Brunei should pay for intolerance

One thing that the Trump era has made abundantly clear is that, as long as it brings in money, human rights atrocities don’t matter. For example, Saudi Arabia imprisons political activists and people fighting against their women’s’ rights abuses, but they have oil, so our government sweeps it under the rug and continues to fund them.

Foreign policy like this emphasises the uncomfortable truth that the United States does not champion human rights all over the world, especially if it means missing out on millions in oil.

Brunei is a small Southeast Asian country near Indonesia. It has a population of fewer than 500,000 people and a GDP of just $36 billion. Brunei is an absolute monarchy governed by Prime Minister and Sultan Hassanal Bolkiah.

In early April, Brunei made gay sex, rape and adultery punishable by stoning to death.

The outrage was immediate.

Mark Field, minister of state for Asia in the UK, stated, “The UK strongly opposes capital and corporal punishment, whatever the crime. We strongly support LGBT rights.”

Robert Palladino, U.S. State Department spokesperson, said, “We continue to encourage Brunei to ratify and implement the United Nations Convention Against Torture.”

Rachel Chhoa-Howard, Brunei researcher at Amnesty International, condemned this policy a bit more heavily, saying, “Brunei must immediately halt its plans to implement these vicious punishments, and revise its Penal Code in compliance with its human rights obligations. The international community must urgently condemn Brunei’s move to put these cruel penalties into practice.

“To legalize such cruel and inhuman penalties is appalling of itself. Some of the potential ‘offences’ should not even be deemed crimes at all, including consensual sex between adults of the same gender… Brunei’s Penal Code is a deeply flawed piece of legislation containing a range of provisions that violate human rights.”

A boycott of nine hotels owned by the Sultan of Brunei began with an opinion piece written by actor George Clooney and published in Deadline, in which Clooney states, “They’re nice hotels. The people who work there are kind and helpful and have no part in the ownership of these properties. But let’s be clear, every single time we stay at or take meetings at or dine at any of these nine hotels we are putting money directly into the pockets of men who choose to stone and whip to death their own citizens for being gay or accused of adultery.”

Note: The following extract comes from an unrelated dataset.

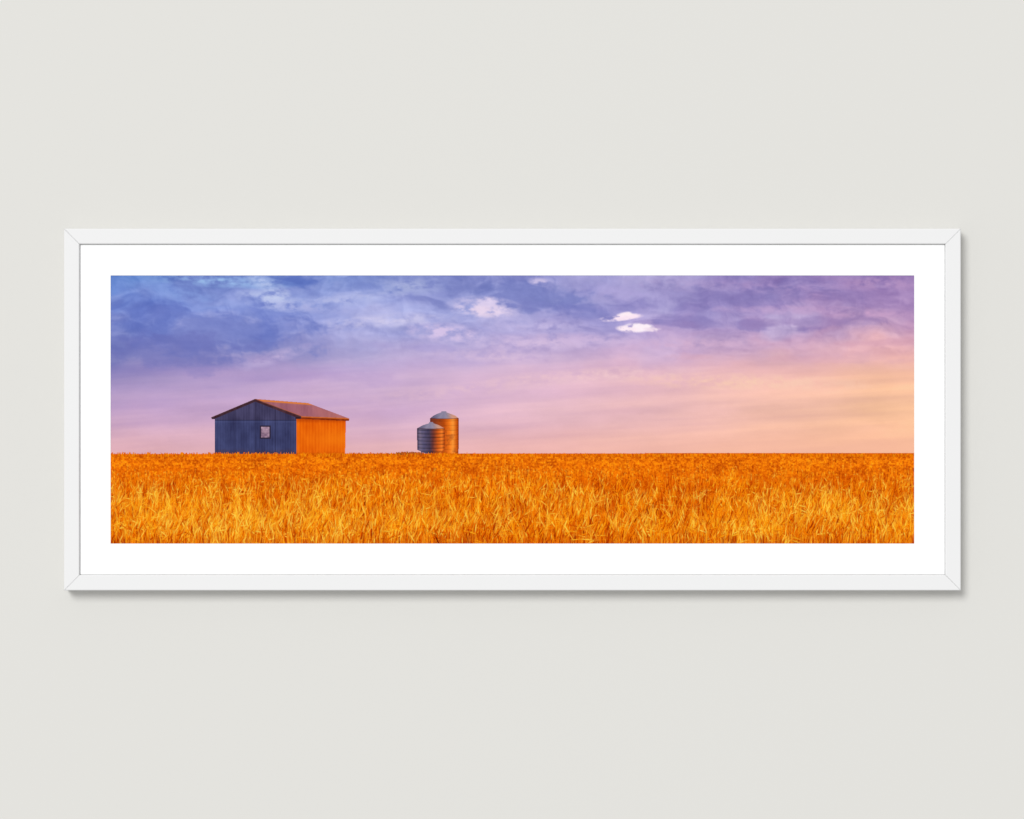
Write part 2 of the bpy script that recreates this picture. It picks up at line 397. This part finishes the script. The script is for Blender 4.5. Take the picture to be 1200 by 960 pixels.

On April 2, Ellen DeGeneres voiced support of the boycott on social media, tweeting, “Tomorrow, the country of #Brunei will start stoning gay people to death. We need to do something now. Please boycott these hotels owned by the Sultan of Brunei.” The hotels mentioned are The Dorchester, London; 45 Park Lane, London; Coworth Park, UK; The Beverly Hills Hotel, Beverly Hills; Hotel Bel-Air, Los Angeles; Le Meurice, Paris; Hotel Plaza Athenee, Paris; Hotel Eden, Rome; and Hotel Principe di Savoia, Milan. All are owned by the Sultan.

However, if you don’t regularly spend your nights at five star hotels, there are other things to boycott, namely Shell. The nearest Shell location is in Waterloo, at 230 E Ridgeway Ave. There’s another in Shell Rock.

Shell Oil Company is owned by Royal Dutch Shell, which is not just one of the largest oil companies in the world, but one of the largest companies in the world, period. Royal Dutch Shell has been using Bruneian oil since 1913; due to Brunei’s reliance on Brunei Shell Petroleum, it’s been nicknamed the “Shellfare State.”

Around the world, more than 20 million people stop by Shell locations every day. In the US alone, there are thousands of Shell locations. Choosing not to spend money there is an excellent way to remind both our government and that of Brunei that people are aware of this policy, and that they do not approve.

If the U.S. government won’t take action against this cruel and inhumane policy, maybe its people will.